Commento dell’Avv. Angela Natati alla Sentenza del Tribunale di Brescia n. 879 del 04.03.2025 sugli obblighi di sorveglianza dei genitori
Responsabilità ex art. 2047 c.c. per fatti illeciti commessi da minore incapace nel contesto dei social network: obblighi di sorveglianza e limiti dell’ignoranza tecnica
Con atto di citazione, la sig.ra C. ha convenuto in giudizio i genitori della minore G., addebitando a quest’ultima la realizzazione di gravi condotte lesive dell’onore e della reputazione dell’attrice. In particolare, G. era ritenuta responsabile della creazione di falsi profili social e della diffusione di immagini della C., artefatte in modo da assumere connotati pornografici, nonché di aver rivolto, anche tramite i profili genuini della vittima, insulti e commenti denigratori. Nel corso del procedimento penale scaturito dalla denuncia-querela della parte offesa, l’IP utilizzato risultava riconducibile all’ambiente domestico della minore, che veniva pertanto imputata per vari reati, tra cui diffamazione aggravata, minaccia, sostituzione di persona e detenzione di materiale pedopornografico. Tuttavia, il Tribunale per i Minorenni dichiarava di non dover procedere per difetto di imputabilità, in ragione dell’accertata incapacità di intendere e di volere della ragazza, affetta da ritardo cognitivo lieve e seguita da tempo in un percorso socio-psicologico.

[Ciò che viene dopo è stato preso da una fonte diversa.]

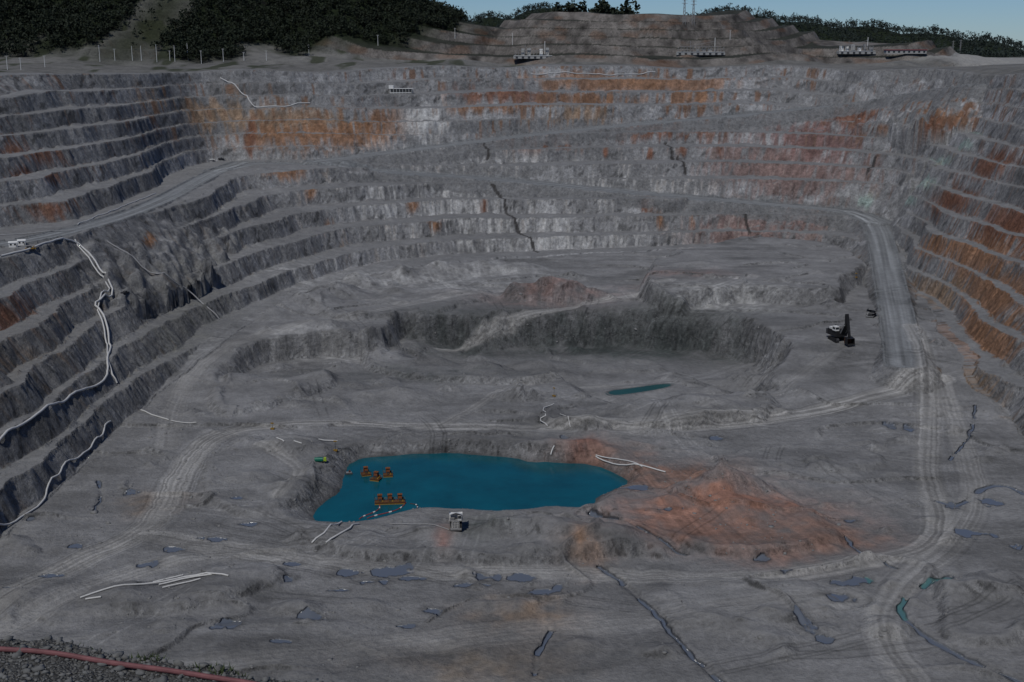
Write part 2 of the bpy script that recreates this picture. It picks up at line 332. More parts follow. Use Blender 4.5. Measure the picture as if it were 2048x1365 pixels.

Nel giudizio civile, l’attrice ha quindi agito per ottenere il risarcimento dei danni ai sensi degli artt. 2047 e 2048 c.c., deducendo la responsabilità dei genitori della minore sia sotto il profilo della sorveglianza, sia sotto quello dell’educazione.
Il Tribunale ha accolto la domanda, riconoscendo la responsabilità ex art. 2047 c.c. in capo ai genitori, in quanto sorveglianti di una figlia minore e incapace di intendere e di volere al momento della commissione dei fatti. Nella motivazione, il Giudice ha richiamato il principio – affermato da consolidata giurisprudenza – secondo cui le disposizioni degli artt. 2047 e 2048 c.c. sono alternative e non concorrenti, dipendendo la loro applicazione dal presupposto della capacità di intendere e volere del minore (Cass. civ., 25 marzo 1997, n. 2606). Accertata in sede penale la non imputabilità della ragazza, il Tribunale ha ritenuto applicabile l’art. 2047 c.c., che prevede una forma di responsabilità diretta a carico del soggetto tenuto alla vigilanza dell’incapace.
Il Tribunale ha sottolineato come i genitori non avessero adottato misure idonee a prevenire l’uso distorto dei social network da parte della figlia, nonostante la consapevolezza delle sue fragilità cognitive e comportamentali. L’aver affidato G. a un percorso educativo e psicologico, pur rilevante sul piano preventivo, non è stato ritenuto sufficiente a integrare una scriminante della responsabilità, non essendo state documentate forme di vigilanza effettiva e proporzionata al rischio concreto. In particolare, il Giudice ha evidenziato che l’inadeguatezza dei genitori sul piano informatico non può valere come esimente, bensì impone un livello di sorveglianza più alto, calibrato sulla pericolosità dell’ambiente digitale per soggetti vulnerabili.